#### [WHAT YOU ARE ASKED TO DO]
Every line in the listing is to be echoed verbatim.
[Begin DATA SHOWN]
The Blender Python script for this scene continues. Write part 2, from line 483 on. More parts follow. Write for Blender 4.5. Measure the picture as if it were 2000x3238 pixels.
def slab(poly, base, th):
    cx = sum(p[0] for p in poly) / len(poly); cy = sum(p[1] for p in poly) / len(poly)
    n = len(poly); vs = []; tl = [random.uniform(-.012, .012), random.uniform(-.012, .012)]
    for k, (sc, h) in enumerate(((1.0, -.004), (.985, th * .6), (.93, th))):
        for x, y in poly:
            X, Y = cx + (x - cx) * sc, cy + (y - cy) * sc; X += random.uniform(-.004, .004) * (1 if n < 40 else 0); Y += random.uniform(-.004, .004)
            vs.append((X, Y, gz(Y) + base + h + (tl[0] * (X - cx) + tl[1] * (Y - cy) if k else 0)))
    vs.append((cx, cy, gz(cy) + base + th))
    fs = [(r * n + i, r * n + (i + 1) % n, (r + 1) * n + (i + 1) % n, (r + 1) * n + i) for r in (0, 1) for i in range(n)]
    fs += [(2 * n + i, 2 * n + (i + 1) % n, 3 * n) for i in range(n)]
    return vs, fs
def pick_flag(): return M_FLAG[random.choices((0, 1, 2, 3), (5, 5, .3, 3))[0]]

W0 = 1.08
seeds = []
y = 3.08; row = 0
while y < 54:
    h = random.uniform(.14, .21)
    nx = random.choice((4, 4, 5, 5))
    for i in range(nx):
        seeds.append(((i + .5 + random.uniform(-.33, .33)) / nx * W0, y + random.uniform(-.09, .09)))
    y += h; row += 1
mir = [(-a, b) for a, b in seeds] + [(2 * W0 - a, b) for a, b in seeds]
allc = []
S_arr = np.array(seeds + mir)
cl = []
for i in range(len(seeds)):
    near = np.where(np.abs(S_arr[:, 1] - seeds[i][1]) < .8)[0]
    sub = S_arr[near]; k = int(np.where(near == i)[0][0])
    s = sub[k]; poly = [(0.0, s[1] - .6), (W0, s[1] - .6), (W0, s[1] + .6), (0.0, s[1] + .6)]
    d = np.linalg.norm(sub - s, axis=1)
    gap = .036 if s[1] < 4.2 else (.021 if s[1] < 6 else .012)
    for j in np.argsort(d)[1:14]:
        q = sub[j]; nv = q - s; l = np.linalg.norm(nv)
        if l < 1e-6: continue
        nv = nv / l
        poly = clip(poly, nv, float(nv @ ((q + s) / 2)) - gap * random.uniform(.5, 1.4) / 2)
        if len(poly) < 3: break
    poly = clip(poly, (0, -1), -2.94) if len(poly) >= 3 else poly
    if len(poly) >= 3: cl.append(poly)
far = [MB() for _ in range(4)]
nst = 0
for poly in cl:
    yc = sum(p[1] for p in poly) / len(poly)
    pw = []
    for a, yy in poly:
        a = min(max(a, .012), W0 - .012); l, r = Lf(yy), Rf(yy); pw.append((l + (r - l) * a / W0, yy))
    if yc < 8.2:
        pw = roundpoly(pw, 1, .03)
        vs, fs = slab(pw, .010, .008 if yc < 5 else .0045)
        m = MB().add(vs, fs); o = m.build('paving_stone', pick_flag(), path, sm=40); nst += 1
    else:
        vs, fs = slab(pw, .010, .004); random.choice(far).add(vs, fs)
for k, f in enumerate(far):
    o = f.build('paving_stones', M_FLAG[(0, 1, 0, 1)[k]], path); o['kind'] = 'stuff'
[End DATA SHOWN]
#### [EXERCISE ANSWER]
The Blender Python script for this scene continues. Write part 2, from line 483 on. More parts follow. Write for Blender 4.5. Measure the picture as if it were 2000x3238 pixels.
def slab(poly, base, th):
    cx = sum(p[0] for p in poly) / len(poly); cy = sum(p[1] for p in poly) / len(poly)
    n = len(poly); vs = []; tl = [random.uniform(-.012, .012), random.uniform(-.012, .012)]
    for k, (sc, h) in enumerate(((1.0, -.004), (.985, th * .6), (.93, th))):
        for x, y in poly:
            X, Y = cx + (x - cx) * sc, cy + (y - cy) * sc; X += random.uniform(-.004, .004) * (1 if n < 40 else 0); Y += random.uniform(-.004, .004)
            vs.append((X, Y, gz(Y) + base + h + (tl[0] * (X - cx) + tl[1] * (Y - cy) if k else 0)))
    vs.append((cx, cy, gz(cy) + base + th))
    fs = [(r * n + i, r * n + (i + 1) % n, (r + 1) * n + (i + 1) % n, (r + 1) * n + i) for r in (0, 1) for i in range(n)]
    fs += [(2 * n + i, 2 * n + (i + 1) % n, 3 * n) for i in range(n)]
    return vs, fs
def pick_flag(): return M_FLAG[random.choices((0, 1, 2, 3), (5, 5, .3, 3))[0]]

W0 = 1.08
seeds = []
y = 3.08; row = 0
while y < 54:
    h = random.uniform(.14, .21)
    nx = random.choice((4, 4, 5, 5))
    for i in range(nx):
        seeds.append(((i + .5 + random.uniform(-.33, .33)) / nx * W0, y + random.uniform(-.09, .09)))
    y += h; row += 1
mir = [(-a, b) for a, b in seeds] + [(2 * W0 - a, b) for a, b in seeds]
allc = []
S_arr = np.array(seeds + mir)
cl = []
for i in range(len(seeds)):
    near = np.where(np.abs(S_arr[:, 1] - seeds[i][1]) < .8)[0]
    sub = S_arr[near]; k = int(np.where(near == i)[0][0])
    s = sub[k]; poly = [(0.0, s[1] - .6), (W0, s[1] - .6), (W0, s[1] + .6), (0.0, s[1] + .6)]
    d = np.linalg.norm(sub - s, axis=1)
    gap = .036 if s[1] < 4.2 else (.021 if s[1] < 6 else .012)
    for j in np.argsort(d)[1:14]:
        q = sub[j]; nv = q - s; l = np.linalg.norm(nv)
        if l < 1e-6: continue
        nv = nv / l
        poly = clip(poly, nv, float(nv @ ((q + s) / 2)) - gap * random.uniform(.5, 1.4) / 2)
        if len(poly) < 3: break
    poly = clip(poly, (0, -1), -2.94) if len(poly) >= 3 else poly
    if len(poly) >= 3: cl.append(poly)
far = [MB() for _ in range(4)]
nst = 0
for poly in cl:
    yc = sum(p[1] for p in poly) / len(poly)
    pw = []
    for a, yy in poly:
        a = min(max(a, .012), W0 - .012); l, r = Lf(yy), Rf(yy); pw.append((l + (r - l) * a / W0, yy))
    if yc < 8.2:
        pw = roundpoly(pw, 1, .03)
        vs, fs = slab(pw, .010, .008 if yc < 5 else .0045)
        m = MB().add(vs, fs); o = m.build('paving_stone', pick_flag(), path, sm=40); nst += 1
    else:
        vs, fs = slab(pw, .010, .004); random.choice(far).add(vs, fs)
for k, f in enumerate(far):
    o = f.build('paving_stones', M_FLAG[(0, 1, 0, 1)[k]], path); o['kind'] = 'stuff'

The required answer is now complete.